Files rubati all’ex ditta, manager nei guai

Accusa di concorrenza sleale per i tre soci della “Last Tecnhology” di Prata di Pordenone. Azienda messa sotto sequestro
Un'immagine generica di furti informatici
Un'immagine generica di furti informatici

TRIESTE. L’accusa è di concorrenza sleale, messa in atto, secondo l’accusa, “succhiando” i files con dati sensibili di un’azienda farmaceutica e realizzando poi con un marchio diverso gli stessi prodotti. Nel mirino del pm Matteo Tripani è finita la “Last Technology” di Prata di Pordenone, specializzata nella produzione di particolari e sofisticate apparecchiature sanitarie utilizzate per il lavaggio dei tappi delle siringhe. Una start up che lo scorso anno ha fatturato oltre un milione di euro.

Nei giorni scorsi i carabinieri del nucleo informativo di Trieste hanno sequestrato l’intera azienda.
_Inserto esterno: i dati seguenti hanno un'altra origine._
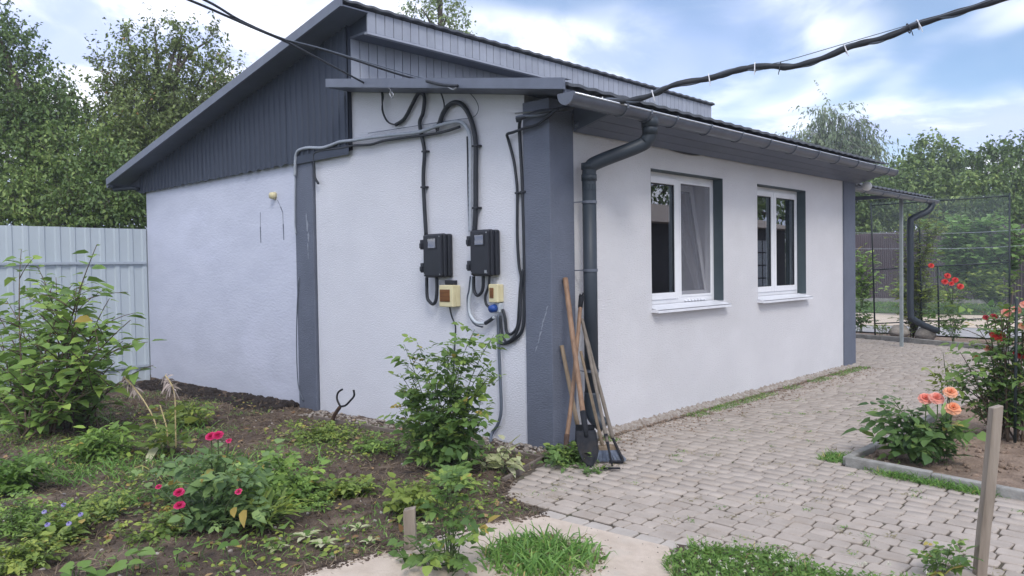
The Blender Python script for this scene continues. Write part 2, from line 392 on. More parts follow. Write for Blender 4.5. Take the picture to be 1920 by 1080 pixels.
# front wall with two openings
mb = MB()
ys = [0.27, WIN[0][0], WIN[0][1], WIN[1][0], WIN[1][1], 5.90]
zs = [-0.15, ZB, ZT, 2.62]
for i in range(5):
    for j in range(3):
        if j == 1 and i in (1, 3): continue
        for X, fl in ((0.0, 1), (-0.32, 0)):
            q = [(X, ys[i], zs[j]), (X, ys[i+1], zs[j]), (X, ys[i+1], zs[j+1]), (X, ys[i], zs[j+1])]
            mb.add(q if fl else q[::-1], [(0, 1, 2, 3)])
for (a, b) in WIN:
    for q in ([(0, a, ZB), (0, a, ZT), (-.32, a, ZT), (-.32, a, ZB)], [(0, b, ZB), (-.32, b, ZB), (-.32, b, ZT), (0, b, ZT)],
              [(0, a, ZT), (0, b, ZT), (-.32, b, ZT), (-.32, a, ZT)], [(0, a, ZB), (-.32, a, ZB), (-.32, b, ZB), (0, b, ZB)]):
        mb.add(q, [(0, 1, 2, 3)])
mb.build('front_wall', 'stucco_front', house)
# gable wall, right part (stippled render) up to the lower roof
zr = lambda x: zL(x) - 0.075
MB().prism([(-3.28, 0, -.2), (-0.255, 0, -.2), (-0.255, 0, zr(-.255)), (XC, 0, zr(XC)), (XC, 0, 2.60), (-3.28, 0, 2.60)], (0, .30, 0)).build('gable_wall', 'stucco', house)
# gable wall, left part (smooth bluish render, a little set back)
MB().prism([(XL, .012, -.35), (-3.65, .012, -.35), (-3.65, .012, 2.62), (XL, .012, 2.62)], (0, .30, 0)).build('gable_wall', 'render_blue', house)['label'] = 'smoother bluish left part of the gable wall'
# pillars
MB().box((-0.255, -.022, -.15), (0.022, 0.27, 2.70)).build('corner_pillar', 'grey_pillar', house, bev=0.006)
MB().box((-0.25, 5.90, -.15), (0.022, WY + .012, 2.60)).build('corner_pillar', 'grey_pillar', house, bev=0.006)
MB().box((-3.65, -.03, -.35), (-3.30, 0.25, 2.60)).build('wall_pillar', 'grey_pillar', house, bev=0.006)
# scratches of bare render on the pillars
mb = MB()
for (x, z, w, h) in [(-3.43, 1.93, .02, .10), (-3.42, 1.83, .035, .12), (-3.40, 1.72, .03, .10), (-3.41, 1.62, .018, .09), (-3.405, 1.53, .012, .08)]:
    mb.add([(x, -.0325, z), (x + w*.6, -.0325, z - .01), (x + w, -.0325, z + h*.6), (x + w*.4, -.0325, z + h), (x - w*.2, -.0325, z + h*.7)], [(0, 1, 2, 3, 4)])
mb.build('scratch', 'scuff', house); mb = MB()
for i, (x, y_, z) in enumerate([(-0.157, -0.024, 0.756), (-0.127, -0.024, 0.821), (-0.115, -0.024, 0.872), (-0.092, -0.024, 0.927), (-0.080, -0.024, 0.977), (-0.057, -0.024, 1.024), (-0.039, -0.024, 1.074)]):
    w = .010 + .012 * random.random(); mb.add([(x, y_, z - .03), (x + w, y_, z - .005), (x + w + .02, y_, z + .035), (x + .012, y_, z + .02)], [(0, 1, 2, 3)])
mb.build('scratch', 'scuff', house)
# hidden walls and floor close the rooms
MB().box((XL, .32, -.2), (XL + .25, WY, 2.70)).build('side_wall', 'stucco', house)
MB().box((XL + .25, WY - .25, -.2), (-.26, WY, 2.70)).build('rear_wall', 'stucco', house)
MB().box((XL + .25, .32, -.05), (-.32, WY - .25, .02)).build('floor', 'room_wall', house)
MB().box((XL + .25, .32, 2.63), (-.33, WY - .25, 2.66)).build('ceiling', 'room_wall', house)
MB().box((-3.6, .33, .02), (-3.45, WY - .26, 2.62)).build('inner_wall', 'room_wall', house)
# plinth strip of crumbling mortar along the front wall
mb = MB(); ny = 260; prof = [(0.0, .040), (.030, .030), (.060, .016), (.085, -.02)]
for i in range(ny + 1):
    y = 0.32 + (WY - 0.32) * i / ny
    for k, (px, pz) in enumerate(prof):
        j = (random.random() - .5)
        mb.v.append((px + (0.030 * j * (1 + math.sin(i * .21)) * .6 if k else 0.001), y, pz + 0.02 * (random.random() - .5) * (1 if k else 1.4)))
for i in range(ny):
    for k in range(3):
        a = i * 4 + k; mb.f.append((a, a + 1, a + 5, a + 4))
mb.build('plinth', 'plinth_rubble', house)
# --- gable cladding: profiled sheets with ribs
def ribbed(x0, x1, zbot, ztop, y0, pitch=0.115, depth=0.014):
    """trapezoid-profiled sheet in the xz plane facing -y"""
    mb = MB(); xs = [x0]; x = x0
    pts = []
    while x < x1 - 1e-6:
        for (u, d) in ((0, 0), (.60, 0), (.70, 1), (.90, 1)):
            xx = min(x + u * pitch, x1); pts.append((xx, y0 - d * depth))
        x += pitch
    pts.append((x1, y0))
    for (px, py) in pts:
        mb.v.append((px, py, zbot(px))); mb.v.append((px, py, ztop(px)))
    for i in range(len(pts) - 1):
        a = 2 * i; mb.f.append((a, a + 2, a + 3, a + 1))
    return mb
x = XL - 0.12; k = 0
while x < XC - .01:
    x1 = min(x + 1.035, XC)
    bot = lambda q: 2.575 + 0.012 * math.sin(q * 31) * (1 if k % 2 else .6)
    ribbed(x, x1, bot, lambda q: zU(q) - 0.07, -.034 - 0.003 * (k % 2)).build('cladding_sheet', 'grey_cladding', house)
    x = x1 - 0.001; k += 1
MB().prism([(XL - .12, -.03, 2.63), (XC - .01, -.03, 2.63), (XC - .01, -.03, zU(XC) - .07), (XL - .12, -.03, zU(XL - .12) - .07)], (0, .25, 0)).build('gable_backing', 'grey_cladding', house)
MB().box((-3.62, -.052, 2.555), (XC + .004, -.0505, 2.64)).build('dark_gap_strip', 'grey_cladding', house)  # dark strip laid over the gap at the cladding's foot
# --- clerestory wall between the two roofs
mb = MB(); mb.box((XC - .20, .0, 2.9), (XC - .012, WY + .3, zU(XC) - .07)); mb.build('clerestory_wall', 'grey_cladding', house)
pw = .1085
for i in range(60):
    y0 = .002 + i * pw
    if y0 > WY + .2: break
    MB().box((XC - .010, y0, 3.12), (XC + .004, y0 + pw - .007, 3.71)).build('clerestory_panel', 'fascia_metal_skylit', house, bev=0.003, seg=1)
XF = -2.31
MB().box((XC - .19, -.002, 3.705), (XF - .012, WY + .32, 3.725)).build('high_soffit', 'soffit_metal', house)
MB().prism([(XC - .02, .0, 3.725), (XF - .012, .0, 3.725), (XF - .012, .0, zU(XF) - .05), (XC - .02, .0, zU(XC - .02) - .05)], (0, .02, 0)).build('fascia_end', 'grey_cladding', house)
for i in range(62):
    y0 = .0 + i * pw
    if y0 > WY + .28: break
    MB().box((XF - .010, y0, 3.715), (XF + .004, y0 + pw - .007, 3.915)).build('fascia_panel', 'fascia_metal_skylit', house, bev=0.003, seg=1)
MB().box((XF - .04, -.004, 3.692), (XF + .010, WY + .32, 3.713)).build('fascia_trim', 'fascia_metal_skylit', house)
# --- roofs: waved metal tile sheets
def roof_sheet(name, x0, x1, y0, y1, zf, ny, lip):
    mb = MB(); nx = 14; w = 0.005
    rows = []
    for t in (0, 1):
        for i in range(nx + 1):
            x = x0 + (x1 - x0) * i / nx
            for j in range(ny + 1):
                y = y0 + (y1 - y0) * j / ny
                mb.v.append((x, y, zf(x) - t * 0.022 + w * math.sin(2 * math.pi * y / 0.186) + (0.012 if i % 2 else 0)))
    n1 = (nx + 1) * (ny + 1)
    for i in range(nx):
        for j in range(ny):
            a = i * (ny + 1) + j
            mb.f.append((a, a + ny + 1, a + ny + 2, a + 1)); mb.f.append((n1 + a, n1 + a + 1, n1 + a + ny + 2, n1 + a + ny + 1))
    for i in (0, nx):
        for j in range(ny):
            a = i * (ny + 1) + j; mb.f.append((a, a + 1, n1 + a + 1, n1 + a))
    for j in (0, ny):
        for i in range(nx):
            a = i * (ny + 1) + j; b = a + ny + 1; mb.f.append((a, b, n1 + b, n1 + a))
    return mb.build(name, 'roof_metal', house)
r1 = roof_sheet('upper_roof', -8.38, XF + .05, -.30, WY + .36, lambda x: zU(x) - .012, 290, 0)
r2 = roof_sheet('lower_roof', XC + .01, .42, -.27, WY + .12, lambda x: zL(x) - .016, 280, 0)
# rake flashing and soffit, upper roof
yk = -.33
MB().prism([(-8.40, yk, zU(-8.40) - .085), (XF + .04, yk, zU(XF + .04) - .085), (XF + .04, yk, zU(XF + .04) + .012), (-8.40, yk, zU(-8.40) + .012)], (0, .025, 0)).build('rake_board', 'trim_metal', r1)
MB().prism([(-8.38, yk + .026, zU(-8.38) - .075), (XF + .03, yk + .026, zU(XF + .03) - .075), (XF + .03, yk + .026, zU(XF + .03) - .062), (-8.38, yk + .026, zU(-8.38) - .062)], (0, .30, 0)).build('rake_soffit', 'soffit_metal', r1)
MB().prism([(-8.38, -.02, zU(-8.38) - .08), (XL - .10, -.02, zU(XL - .1) - .08), (XL - .10, -.02, 2.58), (XL - .14, -.02, 2.58)], (0, 6.2, 0)).build('left_eave_soffit', 'soffit_metal', r1)
# left eave gutter seen end-on
mb = MB()
def half_gutter(mb, x, y0, y1, z, r, n=10):
    for rr in (r, r - .004):
        k = len(mb.v)
        for yy in (y0, y1):
            for i in range(n + 1):
                a = math.pi * i / n
                mb.v.append((x - rr * math.cos(a), yy, z - rr * math.sin(a)))
        for i in range(n):
            a = k + i; mb.f.append((a, a + 1, a + n + 2, a + n + 1))
    return mb
half_gutter(mb, -8.43, -.30, WY, zU(-8.40) - .06, .06); mb.tube([(-8.375, -.30, zU(-8.4) - .058), (-8.375, WY, zU(-8.4) - .058)], .007, 6)
mb.build('gutter', 'gutter_metal', house, smooth=True)
mb = MB(); mb.tube([(-8.42, -.22, 2.68), (-8.40, -.20, 2.66), (-8.0, -.10, 2.66), (-7.90, -.06, 2.64)], .03, 10); mb.build('rain_spout', 'downpipe_plastic', house, smooth=True)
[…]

Il decreto di sequestro preventivo è stato disposto dal gip Laura Barresi su richiesta del magistrato titolare del fascicolo. È la prima volta che in regione viene attuato un provvedimento così grave per un caso di concorrenza sleale. Contestualmente il giudice Barresi ha nominato amministratore giudiziario il commercialista Paolo Taverna. Di fatto la produzione della società sequestrata non è stata interrotta. Ma sono state bloccate vendite e transazioni e il personale messo conseguentemente in ferie. Dunque è stato tolto l’ossigeno. Tutto fermo.

Indagati tre manager. Si tratta di Massimo Castellarin, Marco Bars e Luca Corazza, rispettivamente i responsabili commerciale, tecnico e marketing che avevano risolto il rapporto di lavoro quando la società era stata ceduta all’industriale padovano, Ottorino Casonato.
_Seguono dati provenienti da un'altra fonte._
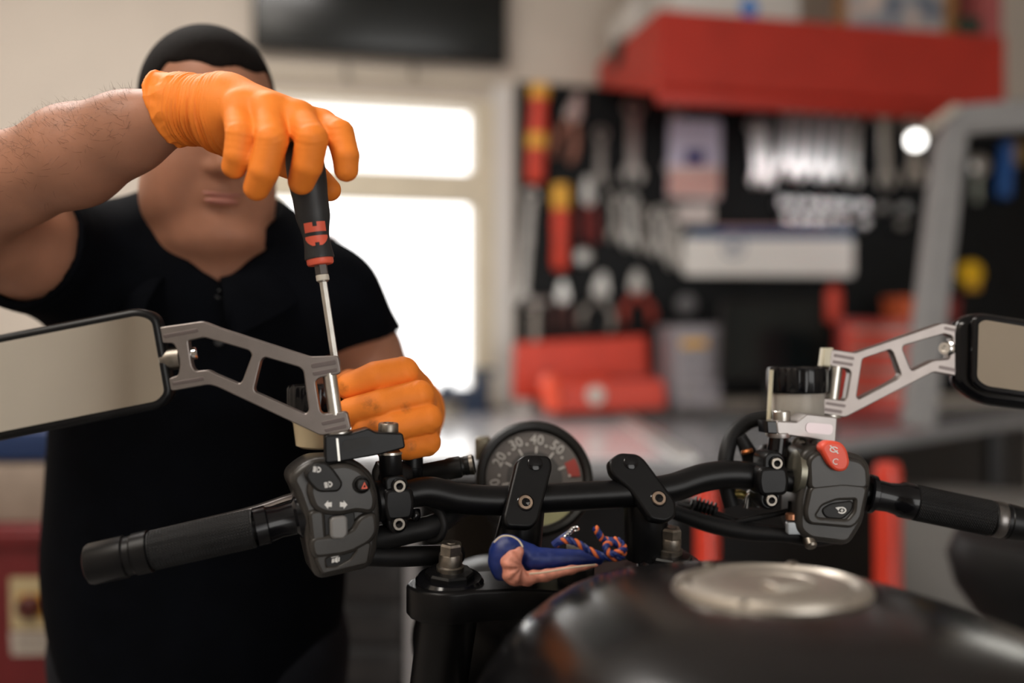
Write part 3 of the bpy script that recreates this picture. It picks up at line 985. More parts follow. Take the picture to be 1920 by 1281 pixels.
# vice by the window
vb = bp(893, 776) + V(0, 0, 0.0045)
t = Thing('bench_vice', vb, 'dark blue steel vice on the bench in front of window', 'vice')
VICE = mat('vice_blue', (0.020, 0.035, 0.07), 0.4, var=0.2)
m = MB(); lathe(m, [(0.075, 0), (0.075, 0.02), (0.045, 0.05), (0.045, 0.10)], vb, V(0, 0, 1), 20)
t.part('base', m, VICE)
m = MB(); box(m, vb + V(-0.055, 0, 0.075), (0.11, 0.045, 0.03), None, 0.01)
t.part('slide', m, VICE)
m = MB(); box(m, vb + V(0.02, 0, 0.115), (0.035, 0.055, 0.05), None, 0.01)
t.part('fixed_jaw', m, VICE)
m = MB(); box(m, vb + V(0.03, 0, 0.172), (0.055, 0.06, 0.014), None, 0.006)
t.part('anvil', m, mat('anvil_grey', (0.10, 0.11, 0.12), 0.35, 0.6))
m = MB(); box(m, vb + V(-0.12, 0, 0.09), (0.022, 0.055, 0.04), None, 0.008)
t.part('moving_jaw', m, VICE)
m = MB(); tube(m, [vb + V(-0.17, -0.07, 0.075), vb + V(-0.17, 0.07, 0.075)], 0.008, 10)
t.part('handle', m, STEELD)

# small drawer organiser
t = Thing('parts_organiser', bp(1306, 772), 'grey organiser of small clear drawers with a yellow label', 'organiser')
og = Sheet(1262, 3.95, 1350, 4.0)
t.part('body', og.plate(MB(), [(1262, 612), (1350, 610), (1350, 764), (1262, 768)], th=0.16, bev=0.004), mat('organiser_grey', (0.20, 0.19, 0.21), 0.4))
DRAW = mat('clear_drawer', (0.36, 0.34, 0.37), 0.25)
for r_ in range(6):
    for c2 in range(2):
        xa, ya = 1266 + c2 * 41, 616 + r_ * 25
        d = t.part('drawer', og.plate(MB(), [(xa, ya), (xa + 38, ya), (xa + 38, ya + 21), (xa, ya + 21)], th=0.02, off=-0.015, bev=0.003), DRAW)
        t.part('pull', og.plate(MB(), [(xa + 14, ya + 12), (xa + 24, ya + 12), (xa + 24, ya + 17), (xa + 14, ya + 17)], th=0.012, off=-0.026), CHROME if r_ > 3 else DRAW, d)
t.part('label_strip', og.plate(MB(), [(1274, 638), (1322, 637), (1322, 650), (1274, 651)], th=0.003, off=-0.02), YEL)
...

Il pm Tripani ipotizza a loro carico l’accusa - a vario titolo - di rivelazione di segreto industriale e accesso abusivo al sistema informatico, reato quest’ultimo, che ha provocato il radicamento del fascicolo a Trieste. Sono difesi dall’avvocato Alberto Fenos.

L’inchiesta è scattata nello scorso mese di maggio dopo la querela sporta, tramite l’avvocato Maurizio Miculan, dal padovano Casonato, legale rappresentante della Icos Impianti Group spa, impresa che produce macchine dedicate all’industria farmaceutica. Ditta che aveva acquisito la proprietà dell’azienda pochi mesi prima.
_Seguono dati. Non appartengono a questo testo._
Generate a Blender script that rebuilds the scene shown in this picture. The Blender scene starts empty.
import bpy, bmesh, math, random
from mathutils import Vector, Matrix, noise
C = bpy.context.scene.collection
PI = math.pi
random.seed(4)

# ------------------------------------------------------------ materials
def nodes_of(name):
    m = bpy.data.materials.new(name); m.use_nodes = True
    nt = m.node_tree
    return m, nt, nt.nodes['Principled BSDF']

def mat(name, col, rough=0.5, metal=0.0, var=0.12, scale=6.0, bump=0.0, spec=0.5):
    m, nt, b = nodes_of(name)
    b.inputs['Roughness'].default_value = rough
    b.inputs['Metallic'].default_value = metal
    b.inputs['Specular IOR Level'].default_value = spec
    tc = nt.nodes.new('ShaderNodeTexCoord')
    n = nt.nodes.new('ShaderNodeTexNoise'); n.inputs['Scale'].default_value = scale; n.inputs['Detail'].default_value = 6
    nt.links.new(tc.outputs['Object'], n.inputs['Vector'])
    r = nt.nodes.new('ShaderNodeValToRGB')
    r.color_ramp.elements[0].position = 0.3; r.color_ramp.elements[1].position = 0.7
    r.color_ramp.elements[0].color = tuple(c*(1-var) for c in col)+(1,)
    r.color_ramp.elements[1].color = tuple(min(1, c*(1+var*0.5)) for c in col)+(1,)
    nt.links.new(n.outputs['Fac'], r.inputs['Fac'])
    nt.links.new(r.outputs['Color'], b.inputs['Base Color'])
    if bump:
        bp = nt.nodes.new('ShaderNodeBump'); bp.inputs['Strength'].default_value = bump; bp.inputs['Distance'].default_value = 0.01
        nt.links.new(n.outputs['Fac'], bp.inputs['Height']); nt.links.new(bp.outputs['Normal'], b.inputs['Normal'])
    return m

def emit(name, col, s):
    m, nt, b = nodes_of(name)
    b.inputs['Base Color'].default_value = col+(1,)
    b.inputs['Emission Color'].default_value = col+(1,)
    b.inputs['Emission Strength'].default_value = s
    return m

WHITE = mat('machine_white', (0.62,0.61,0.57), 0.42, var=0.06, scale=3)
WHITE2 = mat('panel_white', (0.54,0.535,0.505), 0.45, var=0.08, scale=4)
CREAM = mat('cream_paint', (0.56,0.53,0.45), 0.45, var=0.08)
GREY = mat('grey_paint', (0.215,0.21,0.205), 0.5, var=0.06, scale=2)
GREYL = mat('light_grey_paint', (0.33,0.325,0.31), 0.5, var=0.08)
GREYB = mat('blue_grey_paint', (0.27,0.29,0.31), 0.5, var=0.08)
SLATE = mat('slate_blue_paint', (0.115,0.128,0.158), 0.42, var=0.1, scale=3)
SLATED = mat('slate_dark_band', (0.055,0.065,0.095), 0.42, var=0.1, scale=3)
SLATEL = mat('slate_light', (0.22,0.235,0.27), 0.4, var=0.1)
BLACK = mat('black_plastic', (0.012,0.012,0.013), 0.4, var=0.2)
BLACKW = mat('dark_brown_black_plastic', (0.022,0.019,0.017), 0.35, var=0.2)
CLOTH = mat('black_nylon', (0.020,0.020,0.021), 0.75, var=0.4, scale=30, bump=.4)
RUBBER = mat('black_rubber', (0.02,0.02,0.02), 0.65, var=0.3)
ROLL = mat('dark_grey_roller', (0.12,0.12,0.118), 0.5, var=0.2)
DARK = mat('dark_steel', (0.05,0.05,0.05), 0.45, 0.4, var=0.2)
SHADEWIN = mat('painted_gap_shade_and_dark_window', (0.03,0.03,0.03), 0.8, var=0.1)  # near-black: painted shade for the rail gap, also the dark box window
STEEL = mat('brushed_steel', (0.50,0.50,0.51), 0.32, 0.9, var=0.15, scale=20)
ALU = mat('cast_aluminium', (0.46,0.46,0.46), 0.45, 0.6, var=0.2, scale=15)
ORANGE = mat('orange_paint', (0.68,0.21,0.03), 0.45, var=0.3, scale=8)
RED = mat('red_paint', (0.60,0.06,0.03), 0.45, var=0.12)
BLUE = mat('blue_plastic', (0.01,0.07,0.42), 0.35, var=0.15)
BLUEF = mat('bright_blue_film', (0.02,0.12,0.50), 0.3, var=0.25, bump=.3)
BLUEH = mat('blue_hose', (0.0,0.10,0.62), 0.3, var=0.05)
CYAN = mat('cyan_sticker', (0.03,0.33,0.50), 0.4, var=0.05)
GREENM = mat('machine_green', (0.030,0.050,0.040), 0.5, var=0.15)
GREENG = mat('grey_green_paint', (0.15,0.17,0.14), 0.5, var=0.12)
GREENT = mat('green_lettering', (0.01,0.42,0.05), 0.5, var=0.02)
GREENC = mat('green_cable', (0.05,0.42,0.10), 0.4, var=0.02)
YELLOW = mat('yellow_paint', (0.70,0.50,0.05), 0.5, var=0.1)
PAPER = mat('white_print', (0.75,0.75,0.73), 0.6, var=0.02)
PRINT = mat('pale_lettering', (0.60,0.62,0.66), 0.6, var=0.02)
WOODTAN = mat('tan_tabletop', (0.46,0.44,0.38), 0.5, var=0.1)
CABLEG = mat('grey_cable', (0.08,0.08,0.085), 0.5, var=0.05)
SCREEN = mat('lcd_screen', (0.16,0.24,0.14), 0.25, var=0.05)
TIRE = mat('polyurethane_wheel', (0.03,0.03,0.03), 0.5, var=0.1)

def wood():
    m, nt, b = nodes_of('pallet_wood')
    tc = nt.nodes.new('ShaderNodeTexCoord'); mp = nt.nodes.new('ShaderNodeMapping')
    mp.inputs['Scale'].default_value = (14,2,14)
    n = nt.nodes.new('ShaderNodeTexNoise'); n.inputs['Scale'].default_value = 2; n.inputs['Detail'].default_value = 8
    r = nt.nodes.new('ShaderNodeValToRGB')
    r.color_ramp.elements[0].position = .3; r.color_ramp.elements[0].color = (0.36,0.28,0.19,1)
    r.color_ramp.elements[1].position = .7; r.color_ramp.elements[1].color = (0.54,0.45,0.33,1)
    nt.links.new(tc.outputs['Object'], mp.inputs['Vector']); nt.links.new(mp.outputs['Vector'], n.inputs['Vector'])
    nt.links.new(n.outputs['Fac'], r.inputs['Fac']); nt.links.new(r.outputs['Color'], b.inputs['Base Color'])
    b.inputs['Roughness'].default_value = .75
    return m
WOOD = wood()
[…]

Nella querela era stato evidenziato come Castellarin, direttore commerciale dell’impresa, avesse intrattenuto rapporti commerciali con la Action Technology Italia mentre era dipendente della Icos Impianti. La Action Tecnology Italia, attraverso la Last Technology, si era inserita nel mercato dei macchinari sanitari ideati e prodotti dalla Icos. I carabinieri hanno poi accertato che i tre manager della Icos, dopo aver chiuso il loro precedente rapporto di lavoro, si erano associati e avevano fondato la nuova ditta. Nulla di male se non il fatto - come è poi emerso dagli esiti delle perquisizioni - che i tre avevano continuato a produrre i macchinari sanitari e che addirittura li avevano proposti sul mercato agli stessi clienti della loro ex azienda. Insomma, secondo le indagini, avevano “razziato” l’archivio informatico prelevando progetti e schede tecniche, ma anche i data base con gli indirizzi dei clienti. E come se non bastasse si erano presi anche i profili gestionali, amministrativi e commerciali. Insomma tutto il know out necessario non solo a produrre ma anche a vendere agli stessi clienti i particolari strumenti sanitari.

Infatti gli accertamenti hanno evidenziato che la Last Technology aveva appena venduto una macchina lavatappi del valore di 200mila euro pressoché identica a quella prodotta dalla Icos. Non solo: è emerso che la Last aveva anche attivato una speciale collaborazione con un’azienda cinese. Azienda, a quanto pare, pronta a realizzare a sua volta i particolari macchinari. «La disponibilità da parte degli indagati del materiale indebitamente carpito ha consentito di avviare, fin dall’inizio, un’attività altamente concorrenziale che è destinata a operare sul mercato indefinitivamente», si legge nel provvedimento del giudice che ha disposto il sequestro preventivo.